C'est par un éditorial que Jérôme Fenoglio, directeur du journal "Le Monde", explique en détails la décision de sa rédaction de ne pas publier de tribunes de Marine Le Pen ou d'autres dirigeants du Front national. Après avoir décortiqué point par point la stratégie de "banalisation" enclenchée en 2011 par la présidente du parti frontiste, le quotidien veut prendre la responsable politique "à ses propres mots, pour mettre en lumière ses non-dits", en démarrant dès aujourd'hui par une analyse de son discours prononcé aux Estivales de Fréjus en septembre.
"Cet exercice de décryptage et de mise en perspective, que nous réitérerons aussi souvent que nécessaire, démontre qu'il serait, plus que jamais, dangereux de se laisser duper par cet air du temps qui veut faire croire que la présidente frontiste, au verbe policé, aux thèses apaisées, serait devenue fréquentable", explique Jérôme Fenoglio dans son édito, pour qui "le marinisme reste profondément imprégné de la pensée d'extrême droite qui inspirait Jean-Marie Le Pen."
Maintenant son principe de ne publier aucune tribune de Marine Le Pen ou d'un hiérarque du Front national dans ses colonnes, le journal ne veut pas pour autant "minimiser, voire passer sous silence, la parole lepéniste". Il assure couvrir le Front national "avec la même rigueur, les mêmes règles, la même exigence que les autres partis politiques", en passant par "l'entretien, l'enquête, le reportage ou le portrait."

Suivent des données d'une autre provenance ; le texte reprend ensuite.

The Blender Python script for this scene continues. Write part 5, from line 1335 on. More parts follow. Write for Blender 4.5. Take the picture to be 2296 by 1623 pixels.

Dans la suite de son article, Jérôme Fenoglio souligne que "cette volonté de ne pas accorder à la direction du parti ce qu'elle espère ne doit pas, non plus, exonérer (la rédaction) de remplir une mission cruciale en ces temps de trouble dans notre démocratie". Il termine ainsi son éditorial : "Prendre Marine Le Pen à ses propres mots n'a de sens que si l'on décrit inlassablement ce qui, aujourd'hui, la rend audible. C'est l'engagement que prend la rédaction du Monde à l'orée de ces mois de campagne électorale."